Mantendo essa comunicação evasiva entre si, Charlotte e Bob conseguem se conectar e se entender. Não vou dar muitos exemplos para não dar spoilers, mas reparem nos momentos em que o toque físico acontece. Quando isso acontece por iniciativa de um deles, a outra parte não se sente desconfortável e tampouco expressa surpresa. É natural, algo que o momento pede. É um pequeno sinal de uma cumplicidade imensa. É aquele “eu sei, te entendo”. E é mérito da diretora e dos atores transparecer isso para quem assiste.

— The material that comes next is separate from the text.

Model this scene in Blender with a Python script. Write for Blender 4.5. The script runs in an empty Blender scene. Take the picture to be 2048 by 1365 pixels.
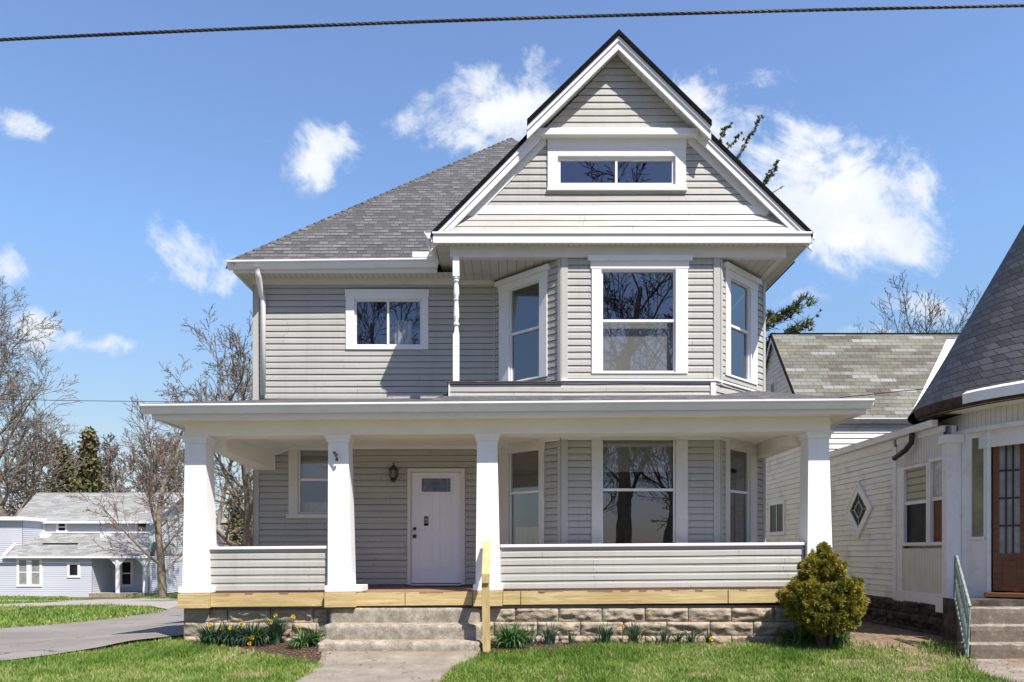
import bpy, math, random
import numpy as np
from mathutils import Vector, Matrix, noise

# ------------------------------------------------------------ camera, world, sun, exposure
SC = bpy.context.scene
COL = SC.collection
F, CX, HY, CZ = 1500.0, 1024.0, 1105.0, 1.55
cam = bpy.data.cameras.new('camera'); camo = bpy.data.objects.new('camera', cam); COL.objects.link(camo)
camo.location = (0, 0, CZ); camo.rotation_euler = (math.radians(90), 0, 0)
cam.sensor_width = 36.0; cam.lens = F / 2048 * 36; cam.shift_y = (HY - 682.5) / 2048
cam.clip_start = 0.1; cam.clip_end = 3000
SC.camera = camo
SC.view_settings.view_transform = 'Standard'; SC.view_settings.look = 'None'
SC.view_settings.gamma = 1.0; SC.view_settings.exposure = 0.85

SUN = Vector((0.76, -1.0, 1.76)).normalized()
EL = math.asin(SUN.z); AZ = math.atan2(SUN.x, SUN.y)
sl = bpy.data.lights.new('sun', 'SUN'); so = bpy.data.objects.new('sun', sl); COL.objects.link(so)
sl.energy = 4.3; sl.angle = math.radians(0.55); sl.color = (1.0, 0.945, 0.86)
so.rotation_euler = (-SUN).to_track_quat('-Z', 'Y').to_euler()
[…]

O final não poderia ser mais apropriado. O que será que Bob cochicha no ouvido de Charlotte? Não sei. E também não importa. A sacada de Sofia Coppola de deixar esse trecho incompreensível para o espectador reforça o que Kakuzo Okakura fala sobre o vazio em “O Livro do Chá” – obra que recomendo fortemente a todos que quiserem entender a mentalidade, a arte e a estética japonesa.
“A utilidade de um jarro de água está no vazio onde a água pode ser posta, não na forma do jarro ou no material de que ele é feito. O vácuo é todo poderoso porque tudo contém.”
O cochicho inaudível de Bob pode ter múltiplas interpretações – significados que talvez as palavras não possam carregar. Fica a critério de cada um.